━━━━━ Information provided

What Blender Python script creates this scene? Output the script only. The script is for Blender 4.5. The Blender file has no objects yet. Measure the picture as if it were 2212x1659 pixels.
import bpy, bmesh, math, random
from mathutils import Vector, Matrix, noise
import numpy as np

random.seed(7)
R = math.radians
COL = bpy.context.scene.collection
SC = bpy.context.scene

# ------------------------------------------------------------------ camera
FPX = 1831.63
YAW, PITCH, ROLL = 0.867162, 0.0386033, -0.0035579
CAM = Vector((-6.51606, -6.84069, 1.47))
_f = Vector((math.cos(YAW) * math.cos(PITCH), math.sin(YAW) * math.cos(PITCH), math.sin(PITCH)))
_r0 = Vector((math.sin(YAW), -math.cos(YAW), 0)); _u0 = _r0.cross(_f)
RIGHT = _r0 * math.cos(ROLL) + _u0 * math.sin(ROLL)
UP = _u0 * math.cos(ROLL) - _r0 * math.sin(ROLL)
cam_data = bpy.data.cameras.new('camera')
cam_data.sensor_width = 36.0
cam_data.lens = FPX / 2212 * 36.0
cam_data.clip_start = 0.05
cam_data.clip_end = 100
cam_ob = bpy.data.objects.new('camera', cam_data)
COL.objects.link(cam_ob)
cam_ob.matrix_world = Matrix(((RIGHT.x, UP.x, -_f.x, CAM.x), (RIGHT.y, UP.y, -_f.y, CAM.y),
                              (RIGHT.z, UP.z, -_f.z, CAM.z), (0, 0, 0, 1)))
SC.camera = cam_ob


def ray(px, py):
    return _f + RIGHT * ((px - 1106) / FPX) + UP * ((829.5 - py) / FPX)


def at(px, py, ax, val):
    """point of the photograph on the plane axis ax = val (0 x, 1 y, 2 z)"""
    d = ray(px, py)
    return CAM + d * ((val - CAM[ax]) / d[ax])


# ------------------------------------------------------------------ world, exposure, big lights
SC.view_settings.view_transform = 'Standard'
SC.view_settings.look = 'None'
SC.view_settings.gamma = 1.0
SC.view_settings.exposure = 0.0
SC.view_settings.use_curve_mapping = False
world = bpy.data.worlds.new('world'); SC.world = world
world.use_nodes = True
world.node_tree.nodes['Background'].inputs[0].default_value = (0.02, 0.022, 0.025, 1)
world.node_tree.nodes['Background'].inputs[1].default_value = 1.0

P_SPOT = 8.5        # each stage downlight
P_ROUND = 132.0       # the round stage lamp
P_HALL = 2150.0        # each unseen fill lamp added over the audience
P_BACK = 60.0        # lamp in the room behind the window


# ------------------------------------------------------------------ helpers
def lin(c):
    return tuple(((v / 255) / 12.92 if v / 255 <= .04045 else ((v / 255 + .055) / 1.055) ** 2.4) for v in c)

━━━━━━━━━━

* [Set problem]: Reproduce only the lines from the top of the material through the one bearing "SC = bpy.context.scene", each exactly as it stands.

* [Full answer]:
What Blender Python script creates this scene? Output the script only. The script is for Blender 4.5. The Blender file has no objects yet. Measure the picture as if it were 2212x1659 pixels.
import bpy, bmesh, math, random
from mathutils import Vector, Matrix, noise
import numpy as np

random.seed(7)
R = math.radians
COL = bpy.context.scene.collection
SC = bpy.context.scene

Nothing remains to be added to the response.